Hands of Stone seemingly has a lot it wants to say. Jakubowicz places a lot of emphasis on where Durán comes from and his pride in his country and the people he represents, but never is it clear exactly what point the writer/director is trying to make. What he does make clear is that Leonard, the symbol of America and its padded indulgences, doesn't deserve the title as much as the man who came from nothing does. Whether this is true or not it is funny how American history forgets someone such as Durán in that Sugar Ray Leonard is a staple of the sport of boxing from the perspective of a millennial whereas I hadn't heard of Durán prior to seeing this film. Granted I'm not a huge sports buff and admittedly know very little about boxing in particular, but I couldn't help but wonder how integral Durán might be in a Leonard biopic were one to be made given the fights with that very American boxer and their eventual friendship are highlights here. What we come to have with Jakubowicz's Hands of Stone though is a boxing movie that makes clear why sometimes certain sports stories don't make great sports movies. Boxing is like the Marvel Cinematic Universe in that the winners are never winners for very long and it's never really over. Something or someone new will come along eventually and this biopic simply isn't sure how to manage that reality.

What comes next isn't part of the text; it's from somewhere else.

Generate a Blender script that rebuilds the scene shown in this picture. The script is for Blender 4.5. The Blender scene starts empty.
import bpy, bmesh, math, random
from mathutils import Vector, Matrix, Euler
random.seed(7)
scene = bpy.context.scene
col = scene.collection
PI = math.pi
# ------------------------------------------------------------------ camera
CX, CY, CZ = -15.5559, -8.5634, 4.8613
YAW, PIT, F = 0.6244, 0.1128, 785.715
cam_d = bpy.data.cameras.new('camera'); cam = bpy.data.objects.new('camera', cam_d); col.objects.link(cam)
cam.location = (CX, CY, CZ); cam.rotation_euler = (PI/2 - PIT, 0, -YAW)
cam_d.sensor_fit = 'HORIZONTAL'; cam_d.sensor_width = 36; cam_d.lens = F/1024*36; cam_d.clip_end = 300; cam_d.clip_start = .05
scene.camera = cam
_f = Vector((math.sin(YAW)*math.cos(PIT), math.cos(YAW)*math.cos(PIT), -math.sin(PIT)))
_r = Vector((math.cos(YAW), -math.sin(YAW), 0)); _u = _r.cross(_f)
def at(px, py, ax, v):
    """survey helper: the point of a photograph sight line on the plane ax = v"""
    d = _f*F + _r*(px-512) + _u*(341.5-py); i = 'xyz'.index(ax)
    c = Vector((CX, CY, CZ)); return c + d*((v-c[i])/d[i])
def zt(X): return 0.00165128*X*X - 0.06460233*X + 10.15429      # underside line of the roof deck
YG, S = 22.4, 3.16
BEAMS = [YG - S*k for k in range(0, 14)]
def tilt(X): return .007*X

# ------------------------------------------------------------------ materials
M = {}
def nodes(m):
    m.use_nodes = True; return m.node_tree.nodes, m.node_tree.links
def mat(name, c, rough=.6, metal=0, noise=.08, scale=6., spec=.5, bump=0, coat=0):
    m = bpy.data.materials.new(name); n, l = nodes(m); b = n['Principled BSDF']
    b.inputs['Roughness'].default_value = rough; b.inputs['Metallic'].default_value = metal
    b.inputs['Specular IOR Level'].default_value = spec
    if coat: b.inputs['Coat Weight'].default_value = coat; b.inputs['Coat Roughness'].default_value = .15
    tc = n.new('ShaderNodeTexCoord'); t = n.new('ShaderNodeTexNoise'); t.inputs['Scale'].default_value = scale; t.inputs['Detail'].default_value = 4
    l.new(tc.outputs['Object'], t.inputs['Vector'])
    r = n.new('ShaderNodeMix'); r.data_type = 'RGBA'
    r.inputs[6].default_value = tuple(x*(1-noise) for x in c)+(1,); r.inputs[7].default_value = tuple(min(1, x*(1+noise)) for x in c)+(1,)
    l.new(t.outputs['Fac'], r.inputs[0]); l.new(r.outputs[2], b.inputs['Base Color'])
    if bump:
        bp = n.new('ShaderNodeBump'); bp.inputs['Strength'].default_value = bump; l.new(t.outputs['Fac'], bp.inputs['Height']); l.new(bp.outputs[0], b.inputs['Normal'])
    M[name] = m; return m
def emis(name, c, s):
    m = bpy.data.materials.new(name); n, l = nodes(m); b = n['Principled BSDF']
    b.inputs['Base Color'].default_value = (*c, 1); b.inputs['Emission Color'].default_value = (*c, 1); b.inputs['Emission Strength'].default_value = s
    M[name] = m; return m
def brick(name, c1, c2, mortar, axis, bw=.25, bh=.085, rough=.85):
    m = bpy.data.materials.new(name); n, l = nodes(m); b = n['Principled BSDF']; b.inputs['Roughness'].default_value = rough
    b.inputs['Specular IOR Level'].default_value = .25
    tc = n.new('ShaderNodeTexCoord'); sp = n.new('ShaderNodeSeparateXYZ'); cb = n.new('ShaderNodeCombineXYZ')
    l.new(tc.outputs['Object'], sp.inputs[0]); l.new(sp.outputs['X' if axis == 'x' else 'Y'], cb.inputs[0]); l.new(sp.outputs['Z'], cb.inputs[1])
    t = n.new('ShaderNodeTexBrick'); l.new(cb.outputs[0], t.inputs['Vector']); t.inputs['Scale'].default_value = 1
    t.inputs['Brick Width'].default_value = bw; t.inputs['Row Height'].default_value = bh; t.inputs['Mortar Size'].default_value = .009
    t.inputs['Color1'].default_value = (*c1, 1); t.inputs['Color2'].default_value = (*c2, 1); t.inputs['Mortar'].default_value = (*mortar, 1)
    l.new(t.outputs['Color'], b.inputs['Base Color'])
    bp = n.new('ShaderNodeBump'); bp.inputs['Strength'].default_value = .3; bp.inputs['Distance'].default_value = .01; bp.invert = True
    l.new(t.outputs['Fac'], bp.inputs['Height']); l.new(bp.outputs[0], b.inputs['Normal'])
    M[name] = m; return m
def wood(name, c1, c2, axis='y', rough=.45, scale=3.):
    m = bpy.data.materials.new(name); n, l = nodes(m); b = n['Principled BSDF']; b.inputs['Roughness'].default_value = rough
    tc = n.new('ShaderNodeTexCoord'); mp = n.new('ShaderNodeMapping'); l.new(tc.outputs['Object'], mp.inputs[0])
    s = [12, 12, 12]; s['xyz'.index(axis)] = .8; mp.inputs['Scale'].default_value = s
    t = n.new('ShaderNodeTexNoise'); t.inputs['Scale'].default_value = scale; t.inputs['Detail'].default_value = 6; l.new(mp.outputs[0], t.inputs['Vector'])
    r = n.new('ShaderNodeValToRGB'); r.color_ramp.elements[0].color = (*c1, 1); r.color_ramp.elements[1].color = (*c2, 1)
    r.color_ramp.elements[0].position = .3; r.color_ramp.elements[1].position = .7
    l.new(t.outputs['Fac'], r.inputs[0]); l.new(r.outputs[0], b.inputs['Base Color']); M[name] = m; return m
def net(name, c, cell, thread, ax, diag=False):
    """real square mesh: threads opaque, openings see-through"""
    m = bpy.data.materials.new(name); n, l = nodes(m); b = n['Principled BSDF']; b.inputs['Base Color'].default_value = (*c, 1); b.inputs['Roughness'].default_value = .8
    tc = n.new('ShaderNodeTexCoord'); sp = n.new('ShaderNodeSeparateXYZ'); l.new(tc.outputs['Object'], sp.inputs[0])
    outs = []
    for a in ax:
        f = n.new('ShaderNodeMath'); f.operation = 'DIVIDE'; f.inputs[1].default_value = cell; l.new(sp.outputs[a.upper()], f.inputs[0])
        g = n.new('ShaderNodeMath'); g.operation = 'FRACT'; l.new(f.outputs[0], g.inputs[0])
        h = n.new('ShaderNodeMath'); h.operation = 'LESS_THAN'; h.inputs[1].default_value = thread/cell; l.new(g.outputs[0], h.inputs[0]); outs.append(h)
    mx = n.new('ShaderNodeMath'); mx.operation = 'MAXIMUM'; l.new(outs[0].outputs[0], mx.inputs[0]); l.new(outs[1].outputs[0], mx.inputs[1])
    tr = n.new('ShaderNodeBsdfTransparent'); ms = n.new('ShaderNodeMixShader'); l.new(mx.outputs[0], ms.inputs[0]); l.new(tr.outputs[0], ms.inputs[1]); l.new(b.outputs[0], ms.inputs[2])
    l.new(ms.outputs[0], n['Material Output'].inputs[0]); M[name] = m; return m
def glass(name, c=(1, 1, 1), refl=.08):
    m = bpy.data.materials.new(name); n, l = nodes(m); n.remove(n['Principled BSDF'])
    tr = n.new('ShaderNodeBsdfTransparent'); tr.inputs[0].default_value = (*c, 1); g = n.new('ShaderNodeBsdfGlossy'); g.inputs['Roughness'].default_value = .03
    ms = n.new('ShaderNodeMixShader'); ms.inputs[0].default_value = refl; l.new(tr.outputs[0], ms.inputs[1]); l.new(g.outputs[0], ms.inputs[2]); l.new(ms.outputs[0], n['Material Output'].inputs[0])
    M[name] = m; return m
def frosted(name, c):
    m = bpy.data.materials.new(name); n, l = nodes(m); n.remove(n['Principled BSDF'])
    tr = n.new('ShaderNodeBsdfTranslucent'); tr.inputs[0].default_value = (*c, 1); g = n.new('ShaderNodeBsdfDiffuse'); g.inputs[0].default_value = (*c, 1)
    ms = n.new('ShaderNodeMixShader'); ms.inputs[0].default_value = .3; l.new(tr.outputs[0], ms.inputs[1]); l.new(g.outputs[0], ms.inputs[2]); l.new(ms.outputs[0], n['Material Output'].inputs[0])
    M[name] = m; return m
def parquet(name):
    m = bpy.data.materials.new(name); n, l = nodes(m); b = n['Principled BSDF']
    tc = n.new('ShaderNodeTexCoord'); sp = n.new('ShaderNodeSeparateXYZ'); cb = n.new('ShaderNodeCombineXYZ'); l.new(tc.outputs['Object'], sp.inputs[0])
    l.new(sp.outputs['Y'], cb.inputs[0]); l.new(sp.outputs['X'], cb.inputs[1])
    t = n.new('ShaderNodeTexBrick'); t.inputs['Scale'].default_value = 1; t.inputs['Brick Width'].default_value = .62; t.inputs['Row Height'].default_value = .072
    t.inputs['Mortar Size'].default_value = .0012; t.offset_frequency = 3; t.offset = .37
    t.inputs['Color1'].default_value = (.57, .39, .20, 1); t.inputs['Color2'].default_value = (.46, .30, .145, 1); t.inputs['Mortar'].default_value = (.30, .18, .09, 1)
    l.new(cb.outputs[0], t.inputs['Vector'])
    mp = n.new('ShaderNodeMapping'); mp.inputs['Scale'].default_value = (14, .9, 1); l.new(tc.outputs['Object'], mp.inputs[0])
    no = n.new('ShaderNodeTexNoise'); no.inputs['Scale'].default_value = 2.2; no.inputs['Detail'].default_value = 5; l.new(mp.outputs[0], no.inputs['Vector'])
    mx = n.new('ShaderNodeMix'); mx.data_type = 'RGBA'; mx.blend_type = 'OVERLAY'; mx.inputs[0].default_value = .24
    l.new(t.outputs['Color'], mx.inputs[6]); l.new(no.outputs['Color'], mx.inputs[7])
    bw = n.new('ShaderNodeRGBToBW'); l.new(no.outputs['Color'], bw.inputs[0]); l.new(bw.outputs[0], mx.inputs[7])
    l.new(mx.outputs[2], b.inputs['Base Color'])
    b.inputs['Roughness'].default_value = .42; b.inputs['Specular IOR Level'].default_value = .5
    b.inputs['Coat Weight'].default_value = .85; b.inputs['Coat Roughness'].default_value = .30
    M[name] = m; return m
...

The film has what could have been a weighty and substantial conclusion if not necessarily a wholly fitting one, but instead it feels the need to adhere to that familiar formula and thus must go on to give us the redemption story as packed into a twenty-five rushed minutes. I wouldn't have minded the film being longer even, were it to dive deeper into these aspects of Durán's life that might help us understand why and how he became the man he was when he faced Leonard the first time and that would become even more telling given the circumstances surrounding their re-match, but by operating in those broad strokes there is plenty of action without so much significance.